■ Stated exercise
In the data below, find each line containing the string "scene" and return it.

■ Collected material
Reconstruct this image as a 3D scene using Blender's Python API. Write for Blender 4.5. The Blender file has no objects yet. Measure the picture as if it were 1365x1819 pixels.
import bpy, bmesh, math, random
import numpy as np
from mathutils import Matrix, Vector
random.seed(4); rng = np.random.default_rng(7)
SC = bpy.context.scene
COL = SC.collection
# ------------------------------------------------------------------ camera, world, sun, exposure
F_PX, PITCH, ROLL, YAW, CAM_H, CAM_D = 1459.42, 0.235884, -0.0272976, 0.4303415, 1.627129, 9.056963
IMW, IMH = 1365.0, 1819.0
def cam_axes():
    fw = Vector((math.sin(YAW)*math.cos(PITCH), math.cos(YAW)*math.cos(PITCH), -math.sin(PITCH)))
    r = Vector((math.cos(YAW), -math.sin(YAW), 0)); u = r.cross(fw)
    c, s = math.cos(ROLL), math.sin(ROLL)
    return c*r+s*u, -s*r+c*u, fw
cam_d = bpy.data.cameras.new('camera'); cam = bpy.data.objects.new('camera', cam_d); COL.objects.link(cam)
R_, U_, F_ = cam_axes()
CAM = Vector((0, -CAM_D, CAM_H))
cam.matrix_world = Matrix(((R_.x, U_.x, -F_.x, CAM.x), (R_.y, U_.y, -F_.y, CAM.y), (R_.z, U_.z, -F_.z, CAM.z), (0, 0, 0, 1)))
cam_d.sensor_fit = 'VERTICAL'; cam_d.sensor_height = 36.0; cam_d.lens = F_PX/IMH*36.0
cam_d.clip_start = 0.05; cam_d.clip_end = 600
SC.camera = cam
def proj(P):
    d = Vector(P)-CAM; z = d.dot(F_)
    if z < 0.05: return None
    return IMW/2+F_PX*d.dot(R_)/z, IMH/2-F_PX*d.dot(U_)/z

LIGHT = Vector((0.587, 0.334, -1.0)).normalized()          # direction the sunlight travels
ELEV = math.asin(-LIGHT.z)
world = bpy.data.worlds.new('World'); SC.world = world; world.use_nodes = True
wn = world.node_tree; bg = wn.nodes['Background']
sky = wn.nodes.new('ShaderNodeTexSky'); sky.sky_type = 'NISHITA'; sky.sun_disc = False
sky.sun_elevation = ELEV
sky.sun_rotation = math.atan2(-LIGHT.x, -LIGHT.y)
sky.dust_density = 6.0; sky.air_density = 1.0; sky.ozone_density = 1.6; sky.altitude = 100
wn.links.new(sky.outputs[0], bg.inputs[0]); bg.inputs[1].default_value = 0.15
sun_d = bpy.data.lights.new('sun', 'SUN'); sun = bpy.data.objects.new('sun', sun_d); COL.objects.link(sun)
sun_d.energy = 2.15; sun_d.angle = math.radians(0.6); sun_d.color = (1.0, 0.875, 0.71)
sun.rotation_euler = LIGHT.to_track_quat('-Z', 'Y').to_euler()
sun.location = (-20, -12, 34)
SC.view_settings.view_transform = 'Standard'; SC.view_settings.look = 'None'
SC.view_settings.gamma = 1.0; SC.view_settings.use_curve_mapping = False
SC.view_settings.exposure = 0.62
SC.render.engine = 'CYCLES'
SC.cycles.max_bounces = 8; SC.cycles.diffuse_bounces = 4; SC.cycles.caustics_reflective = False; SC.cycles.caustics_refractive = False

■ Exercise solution
Reconstruct this image as a 3D scene using Blender's Python API. Write for Blender 4.5. The Blender file has no objects yet. Measure the picture as if it were 1365x1819 pixels.
SC = bpy.context.scene